If they come down, of course, JetBlue returns to profitability. If you take fuel costs out of the equation, the company has become an even more efficient operator than it’s been in the past, and business is good; revenues in the second quarter jumped 34.5 percent to $430.1 million, up from $319.7 million in the same period in 2004. Any savings on fuel prices go straight to the bottom line.

But consider the flip side: If fuel prices go up, JetBlue’s efficient business model means it loses less than pretty much everyone else, save Southwest. Most of its competitors couldn’t cadge a loan no matter what terms they’d be willing to accept, but in March, JetBlue was able to borrow $250 million. That left it with $562 million in cash and short-term investments at the end of the second quarter, enough of a cushion to weather increased costs for some time.

Then, in mid-July, the airline announced that it had purchased “caps” as a sort of catastrophic insurance if prices continued to rise. Problem is, it was too late for bargains: The best JetBlue could do was ensure that it wouldn’t pay more than the equivalent of $65 a barrel of oil for 20 percent of its fuel needs in August, and $66 a barrel for just 15 percent in September. It may be saving the airline a few bucks here and there, but the days of hedging for $30—or even $50—a barrel are long gone.

So why does JetBlue have only 20 percent of its fuel costs hedged for the remainder of the year—and none beyond that? As recently as last year, it would have been quite easy to buy hedges for oil at $35 a barrel, half today’s prices.
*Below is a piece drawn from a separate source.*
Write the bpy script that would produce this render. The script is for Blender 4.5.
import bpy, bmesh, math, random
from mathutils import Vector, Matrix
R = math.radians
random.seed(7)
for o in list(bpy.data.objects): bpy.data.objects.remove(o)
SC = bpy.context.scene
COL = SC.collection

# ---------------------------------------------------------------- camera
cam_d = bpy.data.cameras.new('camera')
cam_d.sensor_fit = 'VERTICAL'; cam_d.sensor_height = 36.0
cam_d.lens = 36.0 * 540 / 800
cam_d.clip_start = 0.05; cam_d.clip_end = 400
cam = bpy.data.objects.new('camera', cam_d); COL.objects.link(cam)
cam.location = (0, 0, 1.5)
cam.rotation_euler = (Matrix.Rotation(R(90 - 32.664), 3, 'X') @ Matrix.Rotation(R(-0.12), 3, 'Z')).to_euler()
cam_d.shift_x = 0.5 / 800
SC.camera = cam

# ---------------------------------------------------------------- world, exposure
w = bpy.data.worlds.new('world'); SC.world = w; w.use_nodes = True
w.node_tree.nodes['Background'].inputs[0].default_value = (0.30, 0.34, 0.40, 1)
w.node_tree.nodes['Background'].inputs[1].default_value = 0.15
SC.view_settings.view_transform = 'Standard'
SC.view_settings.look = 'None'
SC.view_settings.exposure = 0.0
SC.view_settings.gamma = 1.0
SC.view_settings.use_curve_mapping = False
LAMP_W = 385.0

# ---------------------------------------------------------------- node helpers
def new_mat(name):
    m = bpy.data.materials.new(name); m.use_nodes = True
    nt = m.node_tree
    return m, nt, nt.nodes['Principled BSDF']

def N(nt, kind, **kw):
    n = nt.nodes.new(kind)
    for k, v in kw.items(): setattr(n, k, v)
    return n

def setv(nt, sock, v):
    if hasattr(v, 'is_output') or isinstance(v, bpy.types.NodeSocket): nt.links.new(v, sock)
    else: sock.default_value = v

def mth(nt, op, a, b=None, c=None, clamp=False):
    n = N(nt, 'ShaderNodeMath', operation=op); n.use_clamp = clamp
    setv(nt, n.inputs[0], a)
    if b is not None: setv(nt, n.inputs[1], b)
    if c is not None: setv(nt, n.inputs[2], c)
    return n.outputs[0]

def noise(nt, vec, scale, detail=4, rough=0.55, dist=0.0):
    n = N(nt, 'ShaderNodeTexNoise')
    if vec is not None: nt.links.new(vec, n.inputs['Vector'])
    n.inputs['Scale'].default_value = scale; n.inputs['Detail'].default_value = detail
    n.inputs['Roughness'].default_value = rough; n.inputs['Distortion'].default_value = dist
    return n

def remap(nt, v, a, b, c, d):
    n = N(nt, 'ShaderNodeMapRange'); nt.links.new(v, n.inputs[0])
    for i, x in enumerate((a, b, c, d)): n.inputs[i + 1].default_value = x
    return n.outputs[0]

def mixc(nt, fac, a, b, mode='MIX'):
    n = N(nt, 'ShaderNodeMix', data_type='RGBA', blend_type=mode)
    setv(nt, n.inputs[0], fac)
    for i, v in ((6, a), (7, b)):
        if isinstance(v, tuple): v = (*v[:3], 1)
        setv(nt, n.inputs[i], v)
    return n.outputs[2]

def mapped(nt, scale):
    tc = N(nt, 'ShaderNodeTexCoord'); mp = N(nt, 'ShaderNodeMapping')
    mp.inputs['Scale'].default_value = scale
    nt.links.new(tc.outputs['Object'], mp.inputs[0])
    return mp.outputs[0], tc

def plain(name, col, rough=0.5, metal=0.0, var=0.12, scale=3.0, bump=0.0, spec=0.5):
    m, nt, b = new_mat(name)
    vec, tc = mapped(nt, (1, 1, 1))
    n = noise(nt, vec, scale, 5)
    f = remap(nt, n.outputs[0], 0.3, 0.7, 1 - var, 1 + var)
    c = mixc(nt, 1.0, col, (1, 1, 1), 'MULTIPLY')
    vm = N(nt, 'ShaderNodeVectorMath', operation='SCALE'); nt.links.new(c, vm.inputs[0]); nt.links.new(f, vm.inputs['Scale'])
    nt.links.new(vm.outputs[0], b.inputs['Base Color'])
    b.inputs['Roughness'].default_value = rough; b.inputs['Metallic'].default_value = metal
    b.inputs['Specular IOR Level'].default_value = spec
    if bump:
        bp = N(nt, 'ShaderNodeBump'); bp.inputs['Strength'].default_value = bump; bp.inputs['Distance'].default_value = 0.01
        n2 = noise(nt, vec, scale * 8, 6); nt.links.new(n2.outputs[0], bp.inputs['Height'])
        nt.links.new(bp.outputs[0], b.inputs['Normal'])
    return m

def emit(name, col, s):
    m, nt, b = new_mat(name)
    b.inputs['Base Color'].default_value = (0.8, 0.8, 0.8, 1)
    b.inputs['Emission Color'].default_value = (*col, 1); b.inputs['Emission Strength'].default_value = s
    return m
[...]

The simple answer is that while JetBlue executives may know how to run an airline, they’re in the same boat as the rest of us when it comes to predicting the future. When oil first broke the $50-a-barrel barrier, few observers thought it would stay that high for too long, let alone climb to almost $70. Hedging is itself a gamble. If you contract to buy all your oil at $48 a barrel, for example, and it drops to $35 on the open market, you’ll have a lot of angry shareholders to answer to for locking yourself into such expensive insurance against rising prices. “In hindsight, I wish our crystal ball would have been deeper on that one,” says JetBlue president Dave Barger. “Would I have liked to be 50 percent hedged through 2007? Sure. That said, while none of us think we’re going to see below $30 a barrel for oil, we also think prices are at an artificial high at the moment.”

Michael Linenberg, the airline analyst at Merrill Lynch, wrote in late June that if oil prices stay above $55 a barrel for the foreseeable future, there would undoubtedly be capacity cutbacks, further bankruptcies, and possibly even liquidation. And he speculated that “financially formidable low-cost carriers” like Southwest and JetBlue would be the most likely candidates to be picking up the pieces of others’ failures.

Last spring, Neeleman told me that if oil prices stayed above $50 a barrel, two of the six majors would go out of business. One’s already gone: US Airways and low-cost carrier America West announced the completion of their merger in September. The smaller airline held most of the cards in that merger, which represents the first example of a low-cost carrier literally buying its way into the big leagues. But JetBlue executives reject the possibility of a similar move on their part. They’re not nearly finished executing their own plan, they say, and have no interest in absorbing another company’s problems.

The key thing to remember is that JetBlue aims to do two things at once: undercut the competition and maintain its own profitability. Killing off the competition is not necessarily part of the strategy. “If their goal were to wipe out other airlines, they would tolerate lower profits as their costs go up,” says Jan Brueckner, a professor of economics at the University of California, Irvine. “But I don’t think that’s the game they’re playing. They’re not big enough to do that anyway. They want to expand their market share while earning reasonable profits.”